### GOAL OF THE EXERCISE
Return only those lines from the line containing "Build this scene" to the line containing "sc.camera = cam", both included, and please omit the pictures.

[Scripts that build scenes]
━━━━━━━━
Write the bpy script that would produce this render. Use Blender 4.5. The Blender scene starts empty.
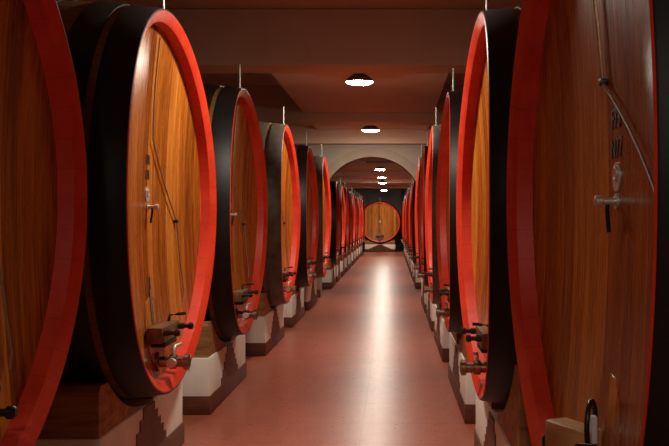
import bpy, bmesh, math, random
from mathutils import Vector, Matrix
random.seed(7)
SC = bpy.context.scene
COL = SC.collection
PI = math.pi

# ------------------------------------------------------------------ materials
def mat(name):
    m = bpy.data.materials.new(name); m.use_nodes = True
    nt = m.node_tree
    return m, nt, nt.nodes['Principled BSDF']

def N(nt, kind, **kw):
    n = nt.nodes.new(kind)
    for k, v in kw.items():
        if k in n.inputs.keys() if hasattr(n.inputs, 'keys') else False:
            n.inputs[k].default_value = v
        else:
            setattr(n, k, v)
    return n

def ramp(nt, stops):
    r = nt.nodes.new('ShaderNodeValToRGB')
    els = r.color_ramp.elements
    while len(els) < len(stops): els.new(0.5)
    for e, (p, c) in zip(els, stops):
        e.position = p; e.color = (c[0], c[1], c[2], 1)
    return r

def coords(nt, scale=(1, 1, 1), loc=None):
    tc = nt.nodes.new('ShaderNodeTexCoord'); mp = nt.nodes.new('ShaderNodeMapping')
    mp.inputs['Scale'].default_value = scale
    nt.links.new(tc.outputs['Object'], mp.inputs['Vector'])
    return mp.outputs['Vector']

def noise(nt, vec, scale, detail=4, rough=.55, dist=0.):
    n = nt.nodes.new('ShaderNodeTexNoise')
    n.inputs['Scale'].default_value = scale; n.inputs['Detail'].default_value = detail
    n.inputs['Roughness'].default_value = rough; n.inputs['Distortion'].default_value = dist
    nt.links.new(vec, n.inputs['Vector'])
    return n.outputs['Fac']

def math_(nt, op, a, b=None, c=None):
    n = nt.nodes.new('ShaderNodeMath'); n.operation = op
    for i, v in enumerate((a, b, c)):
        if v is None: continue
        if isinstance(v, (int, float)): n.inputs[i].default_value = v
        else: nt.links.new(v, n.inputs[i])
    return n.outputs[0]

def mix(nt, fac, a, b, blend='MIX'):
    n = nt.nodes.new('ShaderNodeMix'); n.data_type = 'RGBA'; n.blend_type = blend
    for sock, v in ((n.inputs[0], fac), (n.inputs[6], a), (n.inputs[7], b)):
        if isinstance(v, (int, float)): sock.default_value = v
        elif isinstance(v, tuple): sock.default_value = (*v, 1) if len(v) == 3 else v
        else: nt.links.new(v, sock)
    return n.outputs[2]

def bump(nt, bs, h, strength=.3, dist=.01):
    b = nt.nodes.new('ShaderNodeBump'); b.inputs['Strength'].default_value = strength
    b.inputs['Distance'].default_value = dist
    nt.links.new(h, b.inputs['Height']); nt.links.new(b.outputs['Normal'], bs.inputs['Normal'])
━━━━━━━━
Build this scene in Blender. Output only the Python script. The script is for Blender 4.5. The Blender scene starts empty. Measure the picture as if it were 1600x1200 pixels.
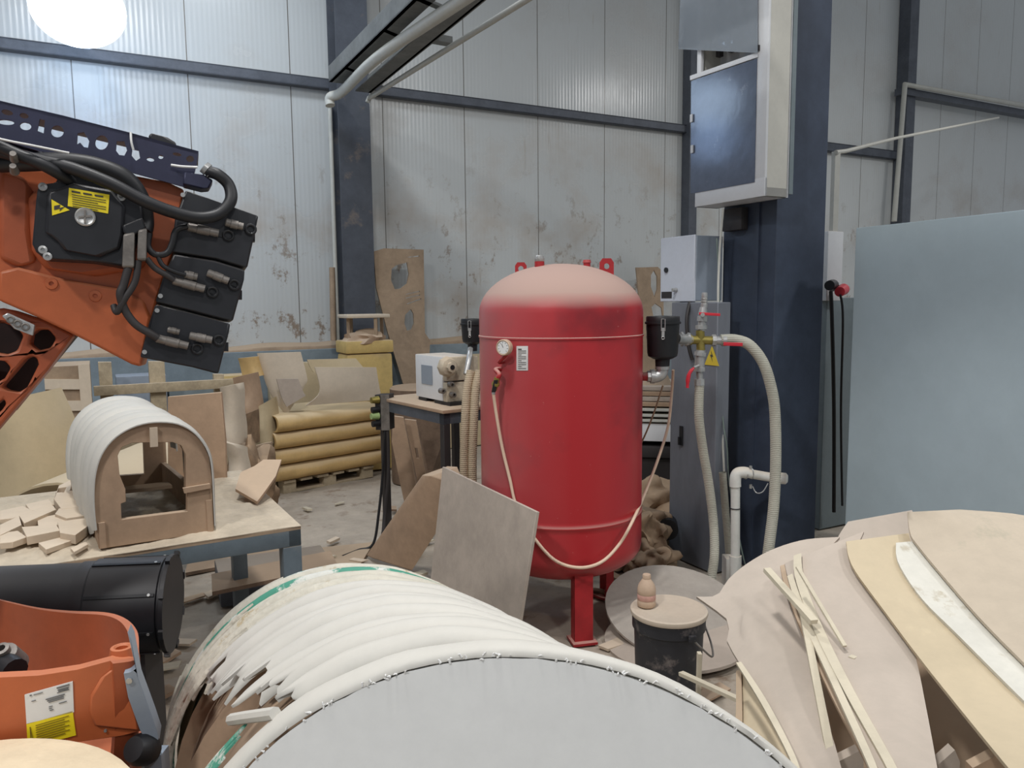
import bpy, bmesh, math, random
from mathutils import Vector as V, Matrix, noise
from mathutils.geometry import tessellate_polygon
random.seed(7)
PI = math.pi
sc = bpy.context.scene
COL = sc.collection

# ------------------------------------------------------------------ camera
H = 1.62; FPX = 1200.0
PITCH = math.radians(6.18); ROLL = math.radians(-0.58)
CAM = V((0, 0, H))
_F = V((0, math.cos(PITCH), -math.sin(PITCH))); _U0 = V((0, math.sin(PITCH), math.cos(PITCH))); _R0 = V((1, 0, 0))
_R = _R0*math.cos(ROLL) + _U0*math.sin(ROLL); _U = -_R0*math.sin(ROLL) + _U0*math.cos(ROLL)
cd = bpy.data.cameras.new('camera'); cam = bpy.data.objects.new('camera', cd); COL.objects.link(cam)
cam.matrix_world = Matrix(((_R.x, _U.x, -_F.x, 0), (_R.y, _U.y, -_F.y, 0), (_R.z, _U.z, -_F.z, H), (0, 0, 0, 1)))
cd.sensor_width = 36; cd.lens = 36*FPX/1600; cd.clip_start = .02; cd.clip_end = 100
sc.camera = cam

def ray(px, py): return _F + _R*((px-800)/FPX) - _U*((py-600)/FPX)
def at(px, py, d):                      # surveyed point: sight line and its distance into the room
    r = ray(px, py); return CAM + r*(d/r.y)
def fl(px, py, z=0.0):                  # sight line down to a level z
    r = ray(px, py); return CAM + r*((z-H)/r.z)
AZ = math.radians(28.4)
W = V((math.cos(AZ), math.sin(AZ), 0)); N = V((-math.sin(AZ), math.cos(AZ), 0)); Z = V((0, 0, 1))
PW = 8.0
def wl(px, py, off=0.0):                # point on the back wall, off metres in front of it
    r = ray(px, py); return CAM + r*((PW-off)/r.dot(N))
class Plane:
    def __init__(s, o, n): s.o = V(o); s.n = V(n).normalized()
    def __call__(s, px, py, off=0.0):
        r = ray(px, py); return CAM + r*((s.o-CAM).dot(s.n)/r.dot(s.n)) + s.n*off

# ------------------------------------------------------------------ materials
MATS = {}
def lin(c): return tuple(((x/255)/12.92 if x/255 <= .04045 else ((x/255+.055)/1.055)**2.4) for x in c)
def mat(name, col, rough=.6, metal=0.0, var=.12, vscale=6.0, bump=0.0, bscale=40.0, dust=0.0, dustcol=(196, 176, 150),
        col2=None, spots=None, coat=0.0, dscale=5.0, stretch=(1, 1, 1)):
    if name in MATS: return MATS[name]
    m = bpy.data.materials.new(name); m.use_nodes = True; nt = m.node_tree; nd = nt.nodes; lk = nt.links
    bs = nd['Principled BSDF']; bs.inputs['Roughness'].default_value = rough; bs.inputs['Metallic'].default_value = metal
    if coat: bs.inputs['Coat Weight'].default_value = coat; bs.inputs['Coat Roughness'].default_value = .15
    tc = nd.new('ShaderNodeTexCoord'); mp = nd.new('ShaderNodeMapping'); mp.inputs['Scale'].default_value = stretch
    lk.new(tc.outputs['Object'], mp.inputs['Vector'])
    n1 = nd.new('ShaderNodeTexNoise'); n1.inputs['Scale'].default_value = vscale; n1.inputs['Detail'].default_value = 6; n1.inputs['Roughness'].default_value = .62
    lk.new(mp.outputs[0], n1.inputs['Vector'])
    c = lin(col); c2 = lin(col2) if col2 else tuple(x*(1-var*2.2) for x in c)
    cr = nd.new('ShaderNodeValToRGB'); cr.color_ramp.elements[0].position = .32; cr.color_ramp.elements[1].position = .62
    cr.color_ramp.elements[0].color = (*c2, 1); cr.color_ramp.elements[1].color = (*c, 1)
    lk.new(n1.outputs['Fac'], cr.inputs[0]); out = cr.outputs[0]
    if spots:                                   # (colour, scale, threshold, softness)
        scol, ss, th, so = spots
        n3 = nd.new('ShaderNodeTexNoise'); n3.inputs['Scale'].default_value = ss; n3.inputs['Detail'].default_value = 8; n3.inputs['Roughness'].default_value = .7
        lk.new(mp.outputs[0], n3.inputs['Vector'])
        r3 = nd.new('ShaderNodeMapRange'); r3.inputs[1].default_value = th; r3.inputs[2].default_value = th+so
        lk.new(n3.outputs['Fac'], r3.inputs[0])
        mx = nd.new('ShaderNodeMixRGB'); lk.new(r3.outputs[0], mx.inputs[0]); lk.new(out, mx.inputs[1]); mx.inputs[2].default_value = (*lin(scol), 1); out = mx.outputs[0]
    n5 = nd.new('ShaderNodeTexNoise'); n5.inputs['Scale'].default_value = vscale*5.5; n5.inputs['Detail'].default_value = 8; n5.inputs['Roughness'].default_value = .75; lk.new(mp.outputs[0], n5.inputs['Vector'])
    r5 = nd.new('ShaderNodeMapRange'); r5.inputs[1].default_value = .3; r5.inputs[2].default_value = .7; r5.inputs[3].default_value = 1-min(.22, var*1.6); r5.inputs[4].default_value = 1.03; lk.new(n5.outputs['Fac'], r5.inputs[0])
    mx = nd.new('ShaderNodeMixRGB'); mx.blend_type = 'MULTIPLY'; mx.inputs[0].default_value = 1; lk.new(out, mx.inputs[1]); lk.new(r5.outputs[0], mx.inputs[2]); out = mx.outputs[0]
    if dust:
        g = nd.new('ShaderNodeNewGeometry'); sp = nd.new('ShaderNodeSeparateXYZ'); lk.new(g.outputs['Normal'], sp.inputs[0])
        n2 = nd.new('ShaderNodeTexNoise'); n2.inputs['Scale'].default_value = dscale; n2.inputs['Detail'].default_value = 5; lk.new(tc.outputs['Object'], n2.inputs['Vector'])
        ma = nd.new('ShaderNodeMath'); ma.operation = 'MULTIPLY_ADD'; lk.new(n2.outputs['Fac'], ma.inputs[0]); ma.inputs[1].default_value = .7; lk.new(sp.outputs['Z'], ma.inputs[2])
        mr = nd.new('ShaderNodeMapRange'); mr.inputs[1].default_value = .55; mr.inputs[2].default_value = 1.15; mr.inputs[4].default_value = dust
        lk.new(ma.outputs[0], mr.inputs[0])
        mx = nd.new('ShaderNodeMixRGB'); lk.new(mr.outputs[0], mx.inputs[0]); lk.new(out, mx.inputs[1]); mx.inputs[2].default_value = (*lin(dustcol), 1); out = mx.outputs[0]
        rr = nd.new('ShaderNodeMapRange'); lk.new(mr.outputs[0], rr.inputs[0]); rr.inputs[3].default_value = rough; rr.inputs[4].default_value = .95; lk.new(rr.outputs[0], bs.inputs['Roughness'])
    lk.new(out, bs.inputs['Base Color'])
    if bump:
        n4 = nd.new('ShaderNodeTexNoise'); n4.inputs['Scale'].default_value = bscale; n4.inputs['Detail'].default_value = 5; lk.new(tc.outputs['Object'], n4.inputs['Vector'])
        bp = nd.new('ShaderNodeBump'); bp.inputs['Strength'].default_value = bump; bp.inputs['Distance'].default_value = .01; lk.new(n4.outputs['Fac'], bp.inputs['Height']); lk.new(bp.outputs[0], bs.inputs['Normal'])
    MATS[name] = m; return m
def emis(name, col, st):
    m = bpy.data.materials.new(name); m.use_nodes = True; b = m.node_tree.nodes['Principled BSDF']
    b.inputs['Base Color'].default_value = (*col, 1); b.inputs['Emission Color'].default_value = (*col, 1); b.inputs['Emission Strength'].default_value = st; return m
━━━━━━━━
### EXERCISE RESULT
Build this scene in Blender. Output only the Python script. The script is for Blender 4.5. The Blender scene starts empty. Measure the picture as if it were 1600x1200 pixels.
import bpy, bmesh, math, random
from mathutils import Vector as V, Matrix, noise
from mathutils.geometry import tessellate_polygon
random.seed(7)
PI = math.pi
sc = bpy.context.scene
COL = sc.collection

# ------------------------------------------------------------------ camera
H = 1.62; FPX = 1200.0
PITCH = math.radians(6.18); ROLL = math.radians(-0.58)
CAM = V((0, 0, H))
_F = V((0, math.cos(PITCH), -math.sin(PITCH))); _U0 = V((0, math.sin(PITCH), math.cos(PITCH))); _R0 = V((1, 0, 0))
_R = _R0*math.cos(ROLL) + _U0*math.sin(ROLL); _U = -_R0*math.sin(ROLL) + _U0*math.cos(ROLL)
cd = bpy.data.cameras.new('camera'); cam = bpy.data.objects.new('camera', cd); COL.objects.link(cam)
cam.matrix_world = Matrix(((_R.x, _U.x, -_F.x, 0), (_R.y, _U.y, -_F.y, 0), (_R.z, _U.z, -_F.z, H), (0, 0, 0, 1)))
cd.sensor_width = 36; cd.lens = 36*FPX/1600; cd.clip_start = .02; cd.clip_end = 100
sc.camera = cam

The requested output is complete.